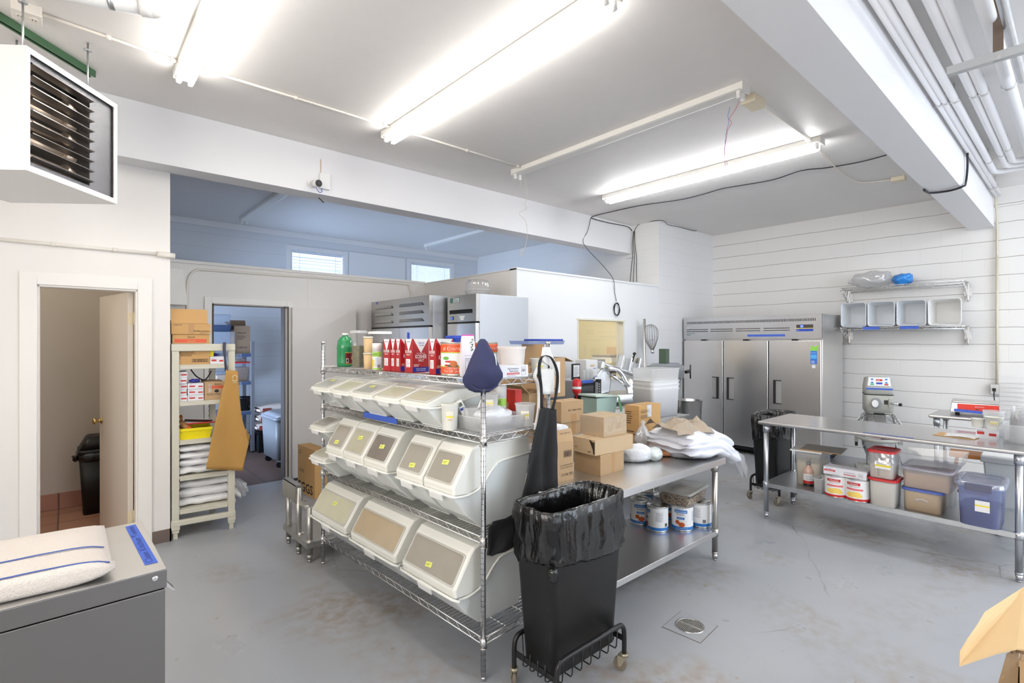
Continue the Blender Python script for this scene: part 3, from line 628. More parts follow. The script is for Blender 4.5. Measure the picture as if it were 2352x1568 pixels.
# junction box and conduit by the fourth light
t = thing('junction_box', 'cream junction box beside the socket end of the dead strip light', 'box', (3.80, 1.62, CZ))
MB().box(-0.11, 0.07, -0.05, 0.05, -0.06, 0).build('box', mat('aged_cream', rgb(236, 224, 198), 0.5), t, bevel=0.004)
MB().box(0.07, 1.13, -0.018, 0.012, -0.028, 0).build('raceway', TRIMP, t)
b = MB(); e0 = at(1885, 362, z=CZ1); pts = [Vector((5.0, 1.62, CZ1)), at(1925, 390, z=CZ1), at(1960, 414, z=CZ1), at(1990, 419, z=CZ1), at(2052, 412, z=CZ1)]
wire(b, pts, 0.008, n=8); jb = at(2064, 411, z=CZ - 0.02)
t = thing('receptacle_box', 'small cream receptacle box on the ceiling near the second beam', 'box', (jb.x, jb.y, CZ))
MB().box(-0.05, 0.05, -0.06, 0.06, -0.045, 0).build('box', MATS['aged_cream'], t, bevel=0.004)
b.build('conduit', COND, t, T=Matrix.Translation((-jb.x, -jb.y, -CZ)))
# cable loop over the second beam and along the pipes
b = MB()
wire(b, [(6.6, 0.973, 3.0), at(2124, 436, z=2.93), at(2135, 443, z=2.925), at(2180, 438, z=2.925), at(2212, 428, z=2.925), at(2218, 420, y=0.715), at(2222, 385, y=0.712), at(2222, 352, y=0.708)], 0.009)
wire(b, [at(2222, 352, y=0.700), at(2245, 365, x=6.6), at(2268, 385, x=7.6), at(2275, 410, x=8.1), at(2290, 415, x=8.12), at(2352, 402, x=8.12), at(2420, 395, x=8.12)], 0.007)
tag(b.build('beam_cable', CABLE), 'thick black cable looped under the second beam towards the pipes', 'cable')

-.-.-

In this exercise, set down all of the data exactly, without the pictures.

Continue the Blender Python script for this scene: part 3, from line 628. More parts follow. The script is for Blender 4.5. Measure the picture as if it were 2352x1568 pixels.
# junction box and conduit by the fourth light
t = thing('junction_box', 'cream junction box beside the socket end of the dead strip light', 'box', (3.80, 1.62, CZ))
MB().box(-0.11, 0.07, -0.05, 0.05, -0.06, 0).build('box', mat('aged_cream', rgb(236, 224, 198), 0.5), t, bevel=0.004)
MB().box(0.07, 1.13, -0.018, 0.012, -0.028, 0).build('raceway', TRIMP, t)
b = MB(); e0 = at(1885, 362, z=CZ1); pts = [Vector((5.0, 1.62, CZ1)), at(1925, 390, z=CZ1), at(1960, 414, z=CZ1), at(1990, 419, z=CZ1), at(2052, 412, z=CZ1)]
wire(b, pts, 0.008, n=8); jb = at(2064, 411, z=CZ - 0.02)
t = thing('receptacle_box', 'small cream receptacle box on the ceiling near the second beam', 'box', (jb.x, jb.y, CZ))
MB().box(-0.05, 0.05, -0.06, 0.06, -0.045, 0).build('box', MATS['aged_cream'], t, bevel=0.004)
b.build('conduit', COND, t, T=Matrix.Translation((-jb.x, -jb.y, -CZ)))
# cable loop over the second beam and along the pipes
b = MB()
wire(b, [(6.6, 0.973, 3.0), at(2124, 436, z=2.93), at(2135, 443, z=2.925), at(2180, 438, z=2.925), at(2212, 428, z=2.925), at(2218, 420, y=0.715), at(2222, 385, y=0.712), at(2222, 352, y=0.708)], 0.009)
wire(b, [at(2222, 352, y=0.700), at(2245, 365, x=6.6), at(2268, 385, x=7.6), at(2275, 410, x=8.1), at(2290, 415, x=8.12), at(2352, 402, x=8.12), at(2420, 395, x=8.12)], 0.007)
tag(b.build('beam_cable', CABLE), 'thick black cable looped under the second beam towards the pipes', 'cable')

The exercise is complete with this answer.